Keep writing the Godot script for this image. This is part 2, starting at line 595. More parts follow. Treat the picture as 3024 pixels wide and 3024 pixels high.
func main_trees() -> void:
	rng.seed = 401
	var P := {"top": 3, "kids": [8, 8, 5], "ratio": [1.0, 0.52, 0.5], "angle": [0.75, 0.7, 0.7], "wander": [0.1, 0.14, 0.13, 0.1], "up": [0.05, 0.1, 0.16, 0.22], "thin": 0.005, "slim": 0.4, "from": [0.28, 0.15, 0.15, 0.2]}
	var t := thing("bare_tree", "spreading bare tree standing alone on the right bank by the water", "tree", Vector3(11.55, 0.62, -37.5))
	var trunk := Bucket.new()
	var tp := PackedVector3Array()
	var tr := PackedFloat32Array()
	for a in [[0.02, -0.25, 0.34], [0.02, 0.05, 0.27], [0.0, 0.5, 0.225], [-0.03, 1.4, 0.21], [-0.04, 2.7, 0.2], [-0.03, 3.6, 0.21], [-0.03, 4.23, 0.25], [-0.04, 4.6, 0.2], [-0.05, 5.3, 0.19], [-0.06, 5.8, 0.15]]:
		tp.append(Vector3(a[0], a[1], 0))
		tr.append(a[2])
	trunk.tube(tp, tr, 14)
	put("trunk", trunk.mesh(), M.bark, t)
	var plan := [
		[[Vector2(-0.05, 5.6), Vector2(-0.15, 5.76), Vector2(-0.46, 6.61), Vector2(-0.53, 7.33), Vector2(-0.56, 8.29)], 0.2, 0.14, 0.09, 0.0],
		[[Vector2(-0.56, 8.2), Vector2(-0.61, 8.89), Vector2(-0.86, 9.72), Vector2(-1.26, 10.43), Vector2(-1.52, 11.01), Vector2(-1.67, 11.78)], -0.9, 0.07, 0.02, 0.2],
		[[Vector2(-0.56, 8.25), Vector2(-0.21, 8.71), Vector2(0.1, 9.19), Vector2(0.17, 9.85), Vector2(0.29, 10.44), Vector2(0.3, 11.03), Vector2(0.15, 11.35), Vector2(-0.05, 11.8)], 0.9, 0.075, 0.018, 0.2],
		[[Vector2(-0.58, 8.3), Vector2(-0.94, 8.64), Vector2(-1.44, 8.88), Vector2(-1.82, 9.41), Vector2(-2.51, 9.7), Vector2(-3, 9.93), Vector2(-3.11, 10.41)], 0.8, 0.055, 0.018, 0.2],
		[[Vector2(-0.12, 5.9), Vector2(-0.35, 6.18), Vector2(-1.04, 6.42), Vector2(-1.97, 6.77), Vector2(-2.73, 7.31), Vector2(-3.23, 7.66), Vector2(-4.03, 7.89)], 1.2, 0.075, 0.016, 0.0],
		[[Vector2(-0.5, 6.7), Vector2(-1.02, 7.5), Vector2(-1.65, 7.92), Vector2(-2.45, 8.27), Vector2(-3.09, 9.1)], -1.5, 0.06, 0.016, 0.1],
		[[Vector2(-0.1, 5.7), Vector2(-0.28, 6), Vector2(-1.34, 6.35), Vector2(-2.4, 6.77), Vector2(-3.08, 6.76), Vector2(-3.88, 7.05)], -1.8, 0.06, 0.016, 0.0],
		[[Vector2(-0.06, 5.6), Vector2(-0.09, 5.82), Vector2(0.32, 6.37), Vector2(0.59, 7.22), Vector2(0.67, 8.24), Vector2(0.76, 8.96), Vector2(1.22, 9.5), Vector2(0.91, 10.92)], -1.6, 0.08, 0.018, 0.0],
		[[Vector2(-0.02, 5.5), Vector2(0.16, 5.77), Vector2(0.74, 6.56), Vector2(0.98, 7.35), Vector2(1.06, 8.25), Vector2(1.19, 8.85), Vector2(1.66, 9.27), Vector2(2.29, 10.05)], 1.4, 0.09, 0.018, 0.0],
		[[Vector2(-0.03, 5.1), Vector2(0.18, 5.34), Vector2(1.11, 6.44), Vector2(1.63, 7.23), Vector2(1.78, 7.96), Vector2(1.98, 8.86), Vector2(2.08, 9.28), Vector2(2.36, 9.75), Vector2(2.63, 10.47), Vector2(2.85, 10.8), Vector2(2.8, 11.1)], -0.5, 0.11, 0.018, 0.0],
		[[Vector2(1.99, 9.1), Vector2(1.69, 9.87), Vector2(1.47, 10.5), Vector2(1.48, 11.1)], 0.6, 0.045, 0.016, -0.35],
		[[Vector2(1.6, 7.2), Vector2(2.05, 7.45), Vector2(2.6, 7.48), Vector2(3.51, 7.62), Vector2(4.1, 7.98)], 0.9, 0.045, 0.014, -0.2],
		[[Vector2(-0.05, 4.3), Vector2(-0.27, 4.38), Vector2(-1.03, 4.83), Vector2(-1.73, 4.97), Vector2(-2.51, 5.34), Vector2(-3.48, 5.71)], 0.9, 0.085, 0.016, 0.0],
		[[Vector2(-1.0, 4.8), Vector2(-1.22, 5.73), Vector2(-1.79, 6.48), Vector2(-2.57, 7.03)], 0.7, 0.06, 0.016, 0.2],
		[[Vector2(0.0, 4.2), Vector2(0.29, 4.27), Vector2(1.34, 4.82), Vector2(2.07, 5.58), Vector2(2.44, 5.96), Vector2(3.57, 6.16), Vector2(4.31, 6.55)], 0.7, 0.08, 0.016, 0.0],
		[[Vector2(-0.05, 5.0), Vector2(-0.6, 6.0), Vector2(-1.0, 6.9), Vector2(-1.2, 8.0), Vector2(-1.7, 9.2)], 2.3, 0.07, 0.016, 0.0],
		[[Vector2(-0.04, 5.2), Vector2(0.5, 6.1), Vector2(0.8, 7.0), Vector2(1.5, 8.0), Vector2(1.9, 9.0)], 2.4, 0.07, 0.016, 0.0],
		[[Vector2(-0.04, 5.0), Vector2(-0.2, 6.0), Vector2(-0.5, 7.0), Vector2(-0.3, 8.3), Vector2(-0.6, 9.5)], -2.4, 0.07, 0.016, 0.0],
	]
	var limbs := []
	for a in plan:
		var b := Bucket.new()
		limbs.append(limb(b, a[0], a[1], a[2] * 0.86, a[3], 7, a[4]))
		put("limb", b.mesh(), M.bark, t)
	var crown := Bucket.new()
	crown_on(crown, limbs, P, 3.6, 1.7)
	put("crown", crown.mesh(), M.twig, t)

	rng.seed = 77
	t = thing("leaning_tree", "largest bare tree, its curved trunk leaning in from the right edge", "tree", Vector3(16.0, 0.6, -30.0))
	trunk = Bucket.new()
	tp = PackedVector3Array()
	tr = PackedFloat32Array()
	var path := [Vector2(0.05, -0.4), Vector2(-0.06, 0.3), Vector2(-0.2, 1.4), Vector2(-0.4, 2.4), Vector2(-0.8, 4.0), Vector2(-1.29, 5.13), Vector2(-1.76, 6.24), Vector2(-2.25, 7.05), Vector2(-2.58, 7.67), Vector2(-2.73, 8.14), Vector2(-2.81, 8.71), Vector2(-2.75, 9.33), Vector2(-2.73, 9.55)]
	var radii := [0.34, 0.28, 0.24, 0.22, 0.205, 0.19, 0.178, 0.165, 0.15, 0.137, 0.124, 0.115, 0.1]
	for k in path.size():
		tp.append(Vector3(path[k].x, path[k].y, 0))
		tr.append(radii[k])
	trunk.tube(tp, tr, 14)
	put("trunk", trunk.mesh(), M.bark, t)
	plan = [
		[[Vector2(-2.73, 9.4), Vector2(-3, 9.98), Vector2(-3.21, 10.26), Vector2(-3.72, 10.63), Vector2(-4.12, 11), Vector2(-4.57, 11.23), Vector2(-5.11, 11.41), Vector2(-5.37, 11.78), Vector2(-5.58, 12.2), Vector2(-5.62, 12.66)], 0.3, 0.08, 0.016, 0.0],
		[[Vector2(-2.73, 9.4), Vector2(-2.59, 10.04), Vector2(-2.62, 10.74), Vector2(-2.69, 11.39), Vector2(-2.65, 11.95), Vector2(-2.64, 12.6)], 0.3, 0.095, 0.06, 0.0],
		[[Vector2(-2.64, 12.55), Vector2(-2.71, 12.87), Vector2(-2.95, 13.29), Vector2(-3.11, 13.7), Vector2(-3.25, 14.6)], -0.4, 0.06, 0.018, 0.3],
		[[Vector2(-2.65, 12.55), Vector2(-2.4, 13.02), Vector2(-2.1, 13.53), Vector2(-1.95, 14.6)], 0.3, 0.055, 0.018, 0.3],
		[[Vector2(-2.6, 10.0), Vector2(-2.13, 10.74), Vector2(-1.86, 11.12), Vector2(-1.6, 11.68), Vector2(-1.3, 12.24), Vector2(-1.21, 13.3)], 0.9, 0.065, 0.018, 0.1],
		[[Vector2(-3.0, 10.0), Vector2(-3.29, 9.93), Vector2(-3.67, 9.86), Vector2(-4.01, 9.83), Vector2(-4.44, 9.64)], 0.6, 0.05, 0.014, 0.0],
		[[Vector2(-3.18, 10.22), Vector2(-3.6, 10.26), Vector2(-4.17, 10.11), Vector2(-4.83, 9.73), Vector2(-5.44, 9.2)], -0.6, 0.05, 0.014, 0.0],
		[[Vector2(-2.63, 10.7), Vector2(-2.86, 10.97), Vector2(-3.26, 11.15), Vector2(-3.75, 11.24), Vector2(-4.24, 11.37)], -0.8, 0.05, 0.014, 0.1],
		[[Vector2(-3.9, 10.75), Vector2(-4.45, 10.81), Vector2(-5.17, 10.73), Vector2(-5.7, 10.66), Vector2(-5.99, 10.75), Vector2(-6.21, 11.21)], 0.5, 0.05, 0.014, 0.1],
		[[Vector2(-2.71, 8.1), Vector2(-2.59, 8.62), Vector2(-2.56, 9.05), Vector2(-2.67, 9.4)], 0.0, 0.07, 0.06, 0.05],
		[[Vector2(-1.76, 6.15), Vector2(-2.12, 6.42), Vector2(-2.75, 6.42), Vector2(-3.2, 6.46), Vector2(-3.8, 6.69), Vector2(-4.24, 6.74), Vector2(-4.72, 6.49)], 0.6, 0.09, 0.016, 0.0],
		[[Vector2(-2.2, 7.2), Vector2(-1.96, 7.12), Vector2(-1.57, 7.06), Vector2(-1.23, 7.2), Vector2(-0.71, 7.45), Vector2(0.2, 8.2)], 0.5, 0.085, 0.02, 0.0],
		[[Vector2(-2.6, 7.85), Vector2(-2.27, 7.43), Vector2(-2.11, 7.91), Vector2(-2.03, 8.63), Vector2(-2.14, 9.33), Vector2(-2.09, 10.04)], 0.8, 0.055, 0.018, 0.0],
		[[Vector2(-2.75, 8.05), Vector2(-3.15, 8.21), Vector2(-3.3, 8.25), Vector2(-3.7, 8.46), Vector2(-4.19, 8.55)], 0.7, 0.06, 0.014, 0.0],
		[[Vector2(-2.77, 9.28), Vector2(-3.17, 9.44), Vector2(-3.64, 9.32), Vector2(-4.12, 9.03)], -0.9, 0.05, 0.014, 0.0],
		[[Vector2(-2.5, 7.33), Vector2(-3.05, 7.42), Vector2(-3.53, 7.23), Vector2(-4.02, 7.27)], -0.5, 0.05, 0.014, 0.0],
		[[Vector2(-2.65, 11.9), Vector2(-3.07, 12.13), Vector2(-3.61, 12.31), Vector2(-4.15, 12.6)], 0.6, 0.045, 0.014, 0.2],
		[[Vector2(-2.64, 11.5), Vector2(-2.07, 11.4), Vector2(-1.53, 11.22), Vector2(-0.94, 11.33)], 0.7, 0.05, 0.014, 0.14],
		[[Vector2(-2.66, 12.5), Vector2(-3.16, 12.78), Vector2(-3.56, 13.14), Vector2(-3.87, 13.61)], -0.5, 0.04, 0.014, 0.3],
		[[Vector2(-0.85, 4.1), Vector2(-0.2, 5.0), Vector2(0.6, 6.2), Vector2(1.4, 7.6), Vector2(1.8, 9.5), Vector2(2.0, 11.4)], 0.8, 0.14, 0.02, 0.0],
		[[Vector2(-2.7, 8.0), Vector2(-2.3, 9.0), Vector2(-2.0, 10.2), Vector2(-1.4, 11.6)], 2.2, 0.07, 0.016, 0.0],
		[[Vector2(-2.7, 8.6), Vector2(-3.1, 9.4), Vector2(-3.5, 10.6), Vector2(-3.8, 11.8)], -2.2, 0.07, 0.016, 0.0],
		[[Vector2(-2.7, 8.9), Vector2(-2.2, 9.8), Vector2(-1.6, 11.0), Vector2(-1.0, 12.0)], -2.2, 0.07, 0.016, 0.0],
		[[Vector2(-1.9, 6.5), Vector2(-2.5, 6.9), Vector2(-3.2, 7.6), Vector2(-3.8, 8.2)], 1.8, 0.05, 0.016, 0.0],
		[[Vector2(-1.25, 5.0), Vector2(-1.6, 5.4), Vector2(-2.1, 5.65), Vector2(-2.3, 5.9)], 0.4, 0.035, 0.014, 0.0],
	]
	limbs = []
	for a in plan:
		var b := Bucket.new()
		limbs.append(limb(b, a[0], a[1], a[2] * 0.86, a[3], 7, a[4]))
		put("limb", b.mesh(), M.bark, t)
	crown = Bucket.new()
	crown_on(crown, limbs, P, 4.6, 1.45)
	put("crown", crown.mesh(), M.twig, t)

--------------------

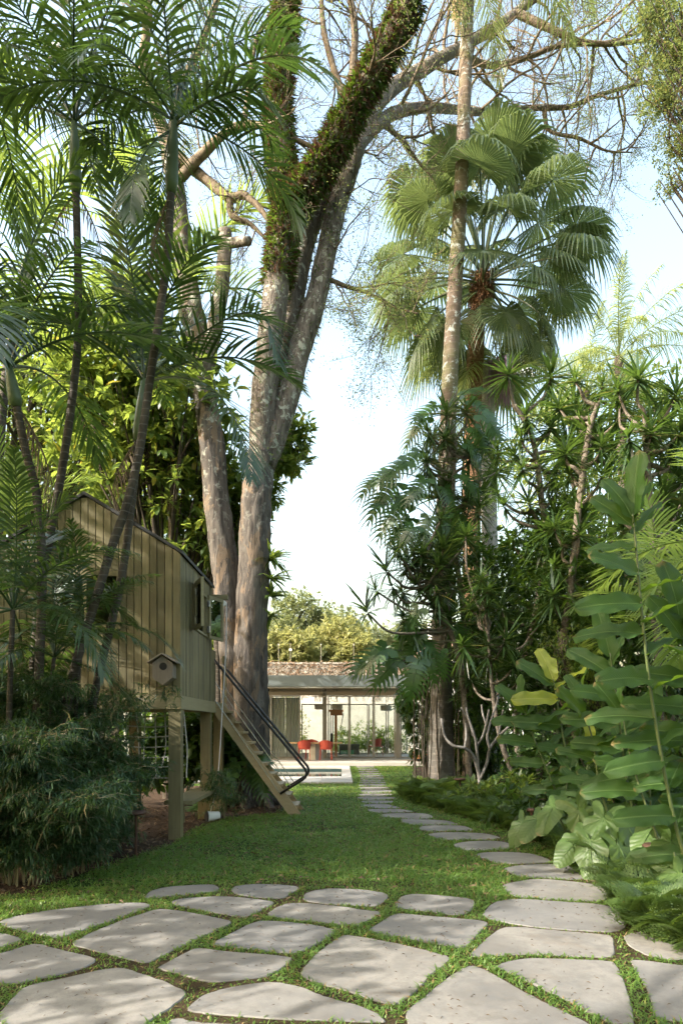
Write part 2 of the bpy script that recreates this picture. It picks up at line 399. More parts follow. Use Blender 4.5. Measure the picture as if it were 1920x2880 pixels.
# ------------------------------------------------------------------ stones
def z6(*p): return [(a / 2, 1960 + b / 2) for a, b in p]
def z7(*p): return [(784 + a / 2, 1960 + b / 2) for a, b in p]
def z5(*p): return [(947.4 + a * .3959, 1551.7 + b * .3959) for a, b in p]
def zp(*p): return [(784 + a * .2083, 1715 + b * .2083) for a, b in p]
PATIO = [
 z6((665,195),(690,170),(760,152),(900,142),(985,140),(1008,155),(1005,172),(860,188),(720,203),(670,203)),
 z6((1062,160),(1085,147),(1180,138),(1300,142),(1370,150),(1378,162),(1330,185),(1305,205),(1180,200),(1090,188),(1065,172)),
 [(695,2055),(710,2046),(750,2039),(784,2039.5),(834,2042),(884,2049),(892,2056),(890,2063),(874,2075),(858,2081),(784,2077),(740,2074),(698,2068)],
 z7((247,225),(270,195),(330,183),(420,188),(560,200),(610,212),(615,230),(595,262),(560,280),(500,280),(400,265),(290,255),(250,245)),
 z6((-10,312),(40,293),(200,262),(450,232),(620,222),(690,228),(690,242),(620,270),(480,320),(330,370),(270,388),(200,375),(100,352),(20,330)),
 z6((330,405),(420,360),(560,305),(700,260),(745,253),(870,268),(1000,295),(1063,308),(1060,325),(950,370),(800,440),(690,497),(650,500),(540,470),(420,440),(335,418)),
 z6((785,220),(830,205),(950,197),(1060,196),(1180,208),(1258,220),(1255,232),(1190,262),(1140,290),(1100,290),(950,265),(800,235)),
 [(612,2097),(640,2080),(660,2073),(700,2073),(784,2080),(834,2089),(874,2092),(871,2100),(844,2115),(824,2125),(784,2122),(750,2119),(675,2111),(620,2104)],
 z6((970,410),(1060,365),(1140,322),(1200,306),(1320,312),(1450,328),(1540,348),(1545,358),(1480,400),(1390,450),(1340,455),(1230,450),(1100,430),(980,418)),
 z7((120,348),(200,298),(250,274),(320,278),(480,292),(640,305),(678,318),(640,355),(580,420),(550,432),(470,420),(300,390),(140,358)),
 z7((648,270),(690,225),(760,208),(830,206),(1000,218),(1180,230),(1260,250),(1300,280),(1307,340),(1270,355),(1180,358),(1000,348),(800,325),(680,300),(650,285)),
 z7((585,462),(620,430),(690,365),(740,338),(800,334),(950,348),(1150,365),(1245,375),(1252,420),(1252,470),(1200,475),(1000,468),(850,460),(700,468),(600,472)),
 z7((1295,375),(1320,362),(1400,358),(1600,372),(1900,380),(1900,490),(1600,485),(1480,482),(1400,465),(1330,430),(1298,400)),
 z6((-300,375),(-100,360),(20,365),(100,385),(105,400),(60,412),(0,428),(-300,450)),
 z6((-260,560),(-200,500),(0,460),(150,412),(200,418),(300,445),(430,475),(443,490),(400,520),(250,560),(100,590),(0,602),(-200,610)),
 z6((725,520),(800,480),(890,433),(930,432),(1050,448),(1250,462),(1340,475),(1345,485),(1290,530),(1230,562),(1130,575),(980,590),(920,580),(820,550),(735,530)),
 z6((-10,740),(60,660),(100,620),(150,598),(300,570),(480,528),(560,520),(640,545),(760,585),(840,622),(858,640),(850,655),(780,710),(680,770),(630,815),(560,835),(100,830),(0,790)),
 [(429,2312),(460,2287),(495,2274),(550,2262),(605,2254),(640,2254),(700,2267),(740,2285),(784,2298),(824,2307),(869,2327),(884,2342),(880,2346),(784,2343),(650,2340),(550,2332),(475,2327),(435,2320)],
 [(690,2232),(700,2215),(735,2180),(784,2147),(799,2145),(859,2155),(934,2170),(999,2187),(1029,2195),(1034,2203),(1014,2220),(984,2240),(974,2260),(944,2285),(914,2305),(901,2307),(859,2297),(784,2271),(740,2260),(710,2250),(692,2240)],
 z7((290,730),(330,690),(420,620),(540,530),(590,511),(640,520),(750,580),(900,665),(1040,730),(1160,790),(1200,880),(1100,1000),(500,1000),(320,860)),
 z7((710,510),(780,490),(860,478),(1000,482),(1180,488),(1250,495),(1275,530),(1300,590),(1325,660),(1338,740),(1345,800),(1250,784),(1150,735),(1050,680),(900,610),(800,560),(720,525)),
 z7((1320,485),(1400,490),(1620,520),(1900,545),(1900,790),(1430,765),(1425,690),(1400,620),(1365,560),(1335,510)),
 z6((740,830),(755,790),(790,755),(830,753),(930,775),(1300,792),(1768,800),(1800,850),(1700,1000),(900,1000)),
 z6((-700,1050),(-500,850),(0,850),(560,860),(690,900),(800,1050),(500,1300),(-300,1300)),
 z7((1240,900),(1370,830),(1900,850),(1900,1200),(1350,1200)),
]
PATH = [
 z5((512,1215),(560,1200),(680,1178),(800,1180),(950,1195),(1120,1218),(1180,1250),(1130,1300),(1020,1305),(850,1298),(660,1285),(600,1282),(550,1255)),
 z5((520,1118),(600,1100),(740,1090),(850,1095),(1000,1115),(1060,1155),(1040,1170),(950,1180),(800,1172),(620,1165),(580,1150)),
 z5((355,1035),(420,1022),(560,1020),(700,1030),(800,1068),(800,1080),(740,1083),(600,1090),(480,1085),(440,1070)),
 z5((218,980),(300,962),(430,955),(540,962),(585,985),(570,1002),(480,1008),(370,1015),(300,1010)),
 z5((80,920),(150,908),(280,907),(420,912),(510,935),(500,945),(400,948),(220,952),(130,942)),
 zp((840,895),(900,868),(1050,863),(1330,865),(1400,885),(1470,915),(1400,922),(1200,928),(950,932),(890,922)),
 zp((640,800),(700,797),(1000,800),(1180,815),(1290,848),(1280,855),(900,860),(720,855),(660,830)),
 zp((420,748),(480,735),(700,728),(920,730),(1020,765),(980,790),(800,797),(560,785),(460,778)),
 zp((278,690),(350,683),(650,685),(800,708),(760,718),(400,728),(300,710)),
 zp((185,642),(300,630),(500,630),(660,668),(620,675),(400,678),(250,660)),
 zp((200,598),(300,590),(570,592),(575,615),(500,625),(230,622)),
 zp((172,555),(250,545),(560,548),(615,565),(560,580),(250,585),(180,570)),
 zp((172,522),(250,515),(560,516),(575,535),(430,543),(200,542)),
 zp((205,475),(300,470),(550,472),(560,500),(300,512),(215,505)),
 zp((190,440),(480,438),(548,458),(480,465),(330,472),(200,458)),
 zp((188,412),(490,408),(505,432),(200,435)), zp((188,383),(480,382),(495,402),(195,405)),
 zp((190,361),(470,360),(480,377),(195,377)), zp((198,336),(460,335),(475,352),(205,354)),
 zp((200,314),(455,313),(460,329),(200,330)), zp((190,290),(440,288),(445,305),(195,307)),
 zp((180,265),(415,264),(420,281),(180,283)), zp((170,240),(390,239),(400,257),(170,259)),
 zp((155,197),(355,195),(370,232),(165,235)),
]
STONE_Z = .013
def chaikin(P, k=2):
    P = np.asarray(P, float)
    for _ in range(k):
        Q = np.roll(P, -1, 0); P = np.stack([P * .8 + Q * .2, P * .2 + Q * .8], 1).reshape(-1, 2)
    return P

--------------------

What to do :: List the lines of the material in which the word "parts" occurs.

Response to the exercise ::
Keep writing the Godot script for this image. This is part 2, starting at line 595. More parts follow. Treat the picture as 3024 pixels wide and 3024 pixels high.
Write part 2 of the bpy script that recreates this picture. It picks up at line 399. More parts follow. Use Blender 4.5. Measure the picture as if it were 1920x2880 pixels.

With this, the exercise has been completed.